### Dataset content:
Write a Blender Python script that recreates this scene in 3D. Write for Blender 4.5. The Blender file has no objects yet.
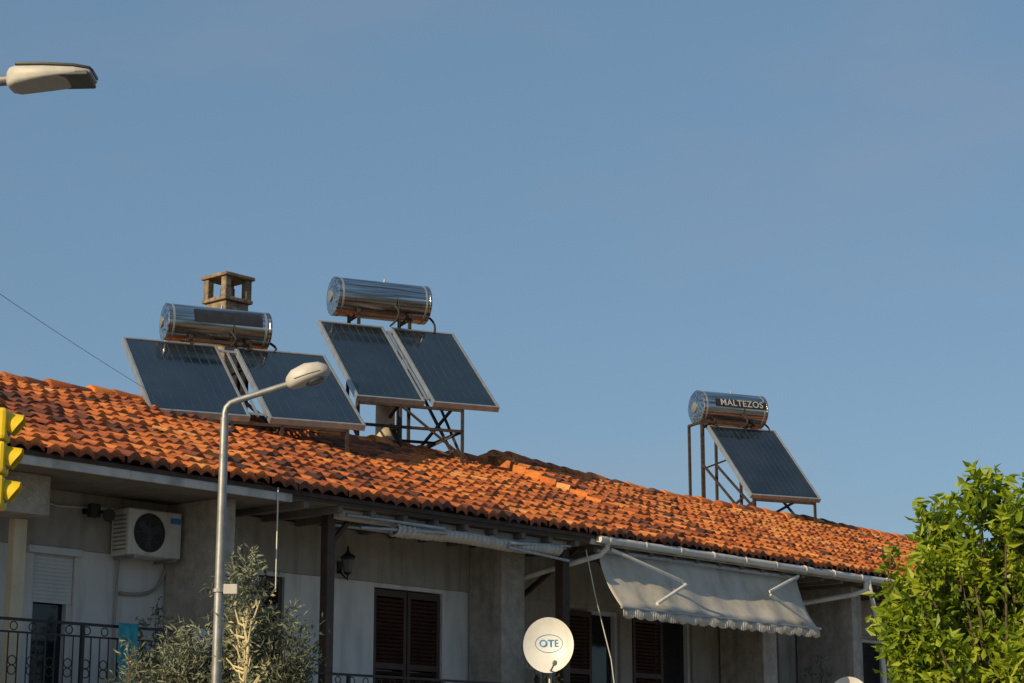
import bpy, bmesh, math, random
from mathutils import Matrix, Vector, noise
R = random.Random(7)
sc = bpy.context.scene
rad = math.radians

# ------------------------------------------------------------------ materials
def new_mat(name):
    m = bpy.data.materials.new(name); m.use_nodes = True
    nt = m.node_tree; b = nt.nodes['Principled BSDF']
    return m, nt, b

def mat(name, c, rough=.7, metal=0., var=.2, scale=3., bump=0., bscale=60., dirt=0., coat=0.):
    m, nt, b = new_mat(name)
    N, L = nt.nodes, nt.links
    tc = N.new('ShaderNodeTexCoord')
    n1 = N.new('ShaderNodeTexNoise'); n1.inputs['Scale'].default_value = scale
    n1.inputs['Detail'].default_value = 8; n1.inputs['Roughness'].default_value = .65
    L.new(tc.outputs['Object'], n1.inputs['Vector'])
    r = N.new('ShaderNodeValToRGB')
    r.color_ramp.elements[0].position = .32; r.color_ramp.elements[1].position = .68
    r.color_ramp.elements[0].color = [x*(1-var) for x in c]+[1]
    r.color_ramp.elements[1].color = [min(1, x*(1+var)) for x in c]+[1]
    L.new(n1.outputs['Fac'], r.inputs['Fac'])
    out = r.outputs['Color']
    if dirt > 0:
        mp = N.new('ShaderNodeMapping'); mp.inputs['Scale'].default_value = (2.2, 2.2, .35)
        L.new(tc.outputs['Object'], mp.inputs['Vector'])
        n2 = N.new('ShaderNodeTexNoise'); n2.inputs['Scale'].default_value = 2.5; n2.inputs['Detail'].default_value = 9
        L.new(mp.outputs['Vector'], n2.inputs['Vector'])
        r2 = N.new('ShaderNodeValToRGB'); r2.color_ramp.elements[0].position = .47; r2.color_ramp.elements[1].position = .74
        r2.color_ramp.elements[0].color = (0, 0, 0, 1); r2.color_ramp.elements[1].color = (dirt, dirt, dirt, 1)
        L.new(n2.outputs['Fac'], r2.inputs['Fac'])
        mx = N.new('ShaderNodeMix'); mx.data_type = 'RGBA'
        L.new(r2.outputs['Color'], mx.inputs['Factor'])
        L.new(out, mx.inputs['A']); mx.inputs['B'].default_value = (c[0]*.35, c[1]*.32, c[2]*.28, 1)
        out = mx.outputs['Result']
    L.new(out, b.inputs['Base Color'])
    b.inputs['Roughness'].default_value = rough; b.inputs['Metallic'].default_value = metal
    if coat: b.inputs['Coat Weight'].default_value = coat
    if bump > 0:
        n3 = N.new('ShaderNodeTexNoise'); n3.inputs['Scale'].default_value = bscale; n3.inputs['Detail'].default_value = 6
        L.new(tc.outputs['Object'], n3.inputs['Vector'])
        bp = N.new('ShaderNodeBump'); bp.inputs['Strength'].default_value = bump; bp.inputs['Distance'].default_value = .02
        L.new(n3.outputs['Fac'], bp.inputs['Height']); L.new(bp.outputs['Normal'], b.inputs['Normal'])
    return m

def tint_mat(name, cols, rough=.8, lichen=None, transl=0., bump=0.):
    m, nt, b = new_mat(name); N, L = nt.nodes, nt.links
    at = N.new('ShaderNodeAttribute'); at.attribute_name = 'tint'
    r = N.new('ShaderNodeValToRGB')
    while len(r.color_ramp.elements) < len(cols): r.color_ramp.elements.new(.5)
    for i, c in enumerate(cols):
        r.color_ramp.elements[i].position = i/(len(cols)-1); r.color_ramp.elements[i].color = list(c)+[1]
    L.new(at.outputs['Fac'], r.inputs['Fac']); out = r.outputs['Color']
    tc = N.new('ShaderNodeTexCoord')
    if lichen:
        for sc_, lo, hi, col, amt in lichen:
            n = N.new('ShaderNodeTexNoise'); n.inputs['Scale'].default_value = sc_; n.inputs['Detail'].default_value = 8
            n.inputs['Roughness'].default_value = .7
            L.new(tc.outputs['Object'], n.inputs['Vector'])
            rr = N.new('ShaderNodeValToRGB'); rr.color_ramp.elements[0].position = lo; rr.color_ramp.elements[1].position = hi
            rr.color_ramp.elements[0].color = (0, 0, 0, 1); rr.color_ramp.elements[1].color = (amt, amt, amt, 1)
            L.new(n.outputs['Fac'], rr.inputs['Fac'])
            mx = N.new('ShaderNodeMix'); mx.data_type = 'RGBA'
            L.new(rr.outputs['Color'], mx.inputs['Factor']); L.new(out, mx.inputs['A'])
            mx.inputs['B'].default_value = list(col)+[1]; out = mx.outputs['Result']
    L.new(out, b.inputs['Base Color']); b.inputs['Roughness'].default_value = rough
    if bump:
        n3 = N.new('ShaderNodeTexNoise'); n3.inputs['Scale'].default_value = 45; n3.inputs['Detail'].default_value = 5
        L.new(tc.outputs['Object'], n3.inputs['Vector'])
        bp = N.new('ShaderNodeBump'); bp.inputs['Strength'].default_value = bump; bp.inputs['Distance'].default_value = .02
        L.new(n3.outputs['Fac'], bp.inputs['Height']); L.new(bp.outputs['Normal'], b.inputs['Normal'])
    if transl:
        t = N.new('ShaderNodeBsdfTranslucent'); L.new(out, t.inputs['Color'])
        ms = N.new('ShaderNodeMixShader'); ms.inputs[0].default_value = transl
        o = N['Material Output']
        L.new(b.outputs[0], ms.inputs[1]); L.new(t.outputs[0], ms.inputs[2]); L.new(ms.outputs[0], o.inputs['Surface'])
    return m

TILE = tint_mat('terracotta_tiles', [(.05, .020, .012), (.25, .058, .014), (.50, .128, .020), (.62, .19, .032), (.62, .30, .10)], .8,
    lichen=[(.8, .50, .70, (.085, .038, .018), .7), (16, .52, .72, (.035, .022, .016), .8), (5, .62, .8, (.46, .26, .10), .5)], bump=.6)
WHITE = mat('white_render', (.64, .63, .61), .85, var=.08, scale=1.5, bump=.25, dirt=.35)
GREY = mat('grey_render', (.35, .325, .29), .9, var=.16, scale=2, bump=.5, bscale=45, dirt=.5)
CONC = mat('rough_concrete', (.37, .34, .30), .95, var=.24, scale=6, bump=1., bscale=28, dirt=.5)
CREAM = mat('cream_paint', (.60, .51, .36), .8, var=.08, bump=.2, dirt=.3)
FASCIA = mat('fascia_paint', (.52, .50, .47), .8, var=.15, bump=.3, dirt=.6)
SOFFIT = mat('soffit', (.16, .14, .12), .9, var=.2, bump=.3)  # dark base colour has the under-eave shade painted in
WOOD = mat('dark_wood', (.045, .026, .018), .6, var=.35, scale=5, bump=.3)
SHUT = mat('brown_shutter', (.060, .026, .018), .55, var=.25, scale=4)
SHUTW = mat('white_shutter', (.58, .585, .59), .6, var=.06, scale=3, dirt=.25)
GLASSD = mat('dark_glass', (.012, .014, .018), .08, var=.2)
IRON = mat('black_iron', (.02, .02, .022), .5, metal=.3, var=.3, scale=20)
RUST = mat('rusty_steel', (.05, .034, .027), .75, metal=.3, var=.5, scale=9, bump=.3)
STEEL = mat('galvanised', (.29, .30, .31), .5, metal=.6, var=.18, scale=12, dirt=.4)
ALU = mat('aluminium', (.36, .385, .41), .45, metal=.6, var=.15, scale=8, dirt=.25)
PVC = mat('white_pvc', (.60, .59, .56), .5, var=.08, scale=3, dirt=.35)
INSUL = mat('black_insulation', (.02, .02, .02), .8, var=.3)
WIRE = mat('weathered_wire', (.12, .12, .13), .8, var=.2)
LAMPG = mat('lamp_grey_paint', (.47, .455, .425), .5, var=.12, scale=10, dirt=.3)
LAMPD = mat('lamp_dark_cover', (.06, .065, .07), .5, var=.2, scale=10)
LENS = mat('lamp_lens', (.13, .13, .13), .2, var=.1)
YEL = mat('yellow_enamel', (.80, .56, .012), .45, var=.12, scale=6, dirt=.3)
AWN = mat('awning_canvas', (.50, .46, .40), .85, var=.12, scale=2.5, dirt=.4)
ACW = mat('ac_white', (.56, .54, .49), .5, var=.06, scale=4, dirt=.35)
DISH = mat('dish_white', (.68, .68, .67), .4, var=.05, scale=4, dirt=.2)
BLUE = mat('logo_blue', (.03, .20, .50), .5, var=.05)
LBL = mat('label_black', (.02, .02, .024), .4, var=.3, scale=12)
TXT = mat('label_text', (.38, .38, .38), .5, var=.05)
ASPH = mat('asphalt', (.05, .05, .052), .9, var=.2, scale=8, bump=.5)
PAVE = mat('paving', (.34, .32, .29), .9, var=.2, scale=5, bump=.3)
GRND = mat('dry_grass', (.14, .125, .08), .95, var=.4, scale=.6, bump=.6)
PAINT = mat('road_paint', (.75, .75, .72), .7, var=.1, scale=9)
BARK = mat('bark', (.10, .075, .05), .9, var=.35, scale=14, bump=.8)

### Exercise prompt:
Isolate the lines above that contain the word "scene" and copy them.

### Full output:
Write a Blender Python script that recreates this scene in 3D. Write for Blender 4.5. The Blender file has no objects yet.
sc = bpy.context.scene